The Supreme Court on Wednesday asked the Securities Appellate Tribunal’s (SAT) to reconsider its decision on the responsibilities and liabilities of a company secretary (CS) in terms of various statutory regulations related to buyback of securities.
Setting aside the SAT’s ruling that exonerated V Shankar, the CS of Deccan Chronicle Holdings (DCHL), from liability for certain misstatements and incorrect disclosures made by the company, a bench led by Chief Justice DY Chandrachud remanded the case back to the tribunal and asked it to decide the issue afresh within six months.
The appellate tribunal on November 1 had held that once the offer document and the balance sheet is approved by the board of directors, there is no requirement for the CS to check the veracity of the buyback offer document and its legal compliances before authenticating such document.
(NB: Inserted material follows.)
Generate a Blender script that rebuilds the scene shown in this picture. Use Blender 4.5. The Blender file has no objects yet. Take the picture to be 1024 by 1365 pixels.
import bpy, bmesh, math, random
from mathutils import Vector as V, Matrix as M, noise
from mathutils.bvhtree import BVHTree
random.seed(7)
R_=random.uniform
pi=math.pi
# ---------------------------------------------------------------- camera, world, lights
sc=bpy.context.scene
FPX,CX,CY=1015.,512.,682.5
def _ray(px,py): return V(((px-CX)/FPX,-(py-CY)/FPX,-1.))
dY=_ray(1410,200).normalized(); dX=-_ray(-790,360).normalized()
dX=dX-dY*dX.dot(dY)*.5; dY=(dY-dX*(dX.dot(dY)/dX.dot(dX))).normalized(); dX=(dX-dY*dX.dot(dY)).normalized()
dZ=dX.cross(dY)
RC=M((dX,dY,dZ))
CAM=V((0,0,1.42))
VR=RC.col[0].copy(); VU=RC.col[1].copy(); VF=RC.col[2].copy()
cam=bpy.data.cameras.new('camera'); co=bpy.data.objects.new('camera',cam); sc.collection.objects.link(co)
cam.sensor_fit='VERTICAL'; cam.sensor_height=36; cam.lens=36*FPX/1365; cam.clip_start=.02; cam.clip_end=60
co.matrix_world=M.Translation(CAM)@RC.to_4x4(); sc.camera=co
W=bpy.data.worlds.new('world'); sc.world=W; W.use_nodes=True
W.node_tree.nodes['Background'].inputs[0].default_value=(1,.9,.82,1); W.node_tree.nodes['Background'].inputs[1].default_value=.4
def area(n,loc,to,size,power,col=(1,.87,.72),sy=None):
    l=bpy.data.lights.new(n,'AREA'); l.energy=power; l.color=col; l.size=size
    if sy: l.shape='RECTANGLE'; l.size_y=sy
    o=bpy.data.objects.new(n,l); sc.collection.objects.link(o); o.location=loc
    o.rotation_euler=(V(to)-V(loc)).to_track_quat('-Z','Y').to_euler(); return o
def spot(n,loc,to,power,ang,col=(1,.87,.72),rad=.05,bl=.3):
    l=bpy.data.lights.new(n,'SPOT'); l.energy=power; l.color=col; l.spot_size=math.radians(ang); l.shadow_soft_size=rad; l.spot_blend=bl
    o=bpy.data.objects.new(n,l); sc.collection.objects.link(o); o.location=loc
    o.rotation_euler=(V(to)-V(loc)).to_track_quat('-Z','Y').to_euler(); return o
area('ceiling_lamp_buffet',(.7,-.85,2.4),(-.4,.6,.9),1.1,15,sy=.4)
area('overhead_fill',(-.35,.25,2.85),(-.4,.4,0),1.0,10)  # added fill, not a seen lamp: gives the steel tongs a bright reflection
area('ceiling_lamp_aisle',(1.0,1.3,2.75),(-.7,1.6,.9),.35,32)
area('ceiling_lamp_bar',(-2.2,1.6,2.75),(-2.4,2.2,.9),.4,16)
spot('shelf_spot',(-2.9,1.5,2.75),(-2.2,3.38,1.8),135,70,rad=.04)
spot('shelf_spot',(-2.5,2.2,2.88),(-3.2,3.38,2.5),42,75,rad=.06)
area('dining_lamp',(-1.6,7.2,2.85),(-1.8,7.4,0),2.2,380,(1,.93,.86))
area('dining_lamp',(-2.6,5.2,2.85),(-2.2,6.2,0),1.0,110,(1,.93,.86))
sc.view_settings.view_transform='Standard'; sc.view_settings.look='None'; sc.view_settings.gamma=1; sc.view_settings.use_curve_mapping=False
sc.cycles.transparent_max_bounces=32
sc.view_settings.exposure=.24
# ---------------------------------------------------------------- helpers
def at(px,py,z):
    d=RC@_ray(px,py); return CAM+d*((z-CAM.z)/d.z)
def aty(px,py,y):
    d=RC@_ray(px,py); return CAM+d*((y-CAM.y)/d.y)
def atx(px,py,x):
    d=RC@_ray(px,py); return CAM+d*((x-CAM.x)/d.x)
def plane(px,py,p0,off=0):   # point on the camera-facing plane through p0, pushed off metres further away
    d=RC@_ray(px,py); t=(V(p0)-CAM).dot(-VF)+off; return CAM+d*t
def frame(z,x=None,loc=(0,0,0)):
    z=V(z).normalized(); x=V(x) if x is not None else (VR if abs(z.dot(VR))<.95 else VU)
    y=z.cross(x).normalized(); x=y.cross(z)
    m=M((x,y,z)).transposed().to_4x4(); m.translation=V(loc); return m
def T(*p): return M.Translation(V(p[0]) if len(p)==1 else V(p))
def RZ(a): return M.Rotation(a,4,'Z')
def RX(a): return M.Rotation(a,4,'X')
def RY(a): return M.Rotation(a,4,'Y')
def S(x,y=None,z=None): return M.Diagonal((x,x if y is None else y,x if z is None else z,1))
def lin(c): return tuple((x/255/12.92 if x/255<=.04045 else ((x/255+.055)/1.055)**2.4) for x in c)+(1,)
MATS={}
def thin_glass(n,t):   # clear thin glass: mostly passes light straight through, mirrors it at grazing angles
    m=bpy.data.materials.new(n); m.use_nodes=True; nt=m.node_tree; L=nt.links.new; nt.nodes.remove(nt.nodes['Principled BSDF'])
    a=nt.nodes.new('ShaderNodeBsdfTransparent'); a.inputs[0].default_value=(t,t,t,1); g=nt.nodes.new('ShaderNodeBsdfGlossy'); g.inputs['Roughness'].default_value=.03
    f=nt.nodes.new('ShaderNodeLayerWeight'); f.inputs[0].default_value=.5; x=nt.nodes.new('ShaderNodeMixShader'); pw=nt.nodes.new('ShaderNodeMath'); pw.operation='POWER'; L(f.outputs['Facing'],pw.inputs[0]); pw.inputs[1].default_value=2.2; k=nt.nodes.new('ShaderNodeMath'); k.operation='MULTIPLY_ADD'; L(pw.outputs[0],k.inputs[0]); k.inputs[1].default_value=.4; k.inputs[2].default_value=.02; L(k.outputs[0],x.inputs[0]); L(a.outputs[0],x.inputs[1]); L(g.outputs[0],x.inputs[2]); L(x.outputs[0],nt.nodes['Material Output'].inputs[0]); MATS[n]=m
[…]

The apex court said the tribunal had “errored in interpreting” Regulations 19(3) of the Sebi (Buyback of Securities) Regulations that provide for various obligations to be carried out by the company including nomination of a compliance officer. It said nomination of a compliance officer is two fold – investors service centre for compliance with the buyback regulations and to redress grievances of investors – and the appellate tribunal needs to decide in these terms of the regulation.
Sebi investigations had found several irregularities committed by DCHL including overstating profits in their annual reports, understating the outstanding loans and interest in the annual reports from 2008 to 2011 and for undertaking a buyback of shares without having adequate free reserves which misled the investors. Besides, its promoters and directors, Sebi had also held Shankar responsible as the CS for signing the public announcement made by the company on May 6, 2011 for buyback of its equity shares. It found that Shankar had violated sections 68 and 77A of the Companies Act, accordingly, the market regulator in March imposed ₹10 lakh penalty on him.
On appeal, SAT overturned the Sebi’s order, saying merely because a company secretary falls within the definition of an ‘officer in default’ under Section 5 of the Companies Act it does not make him automatically liable for a default under Section 77A.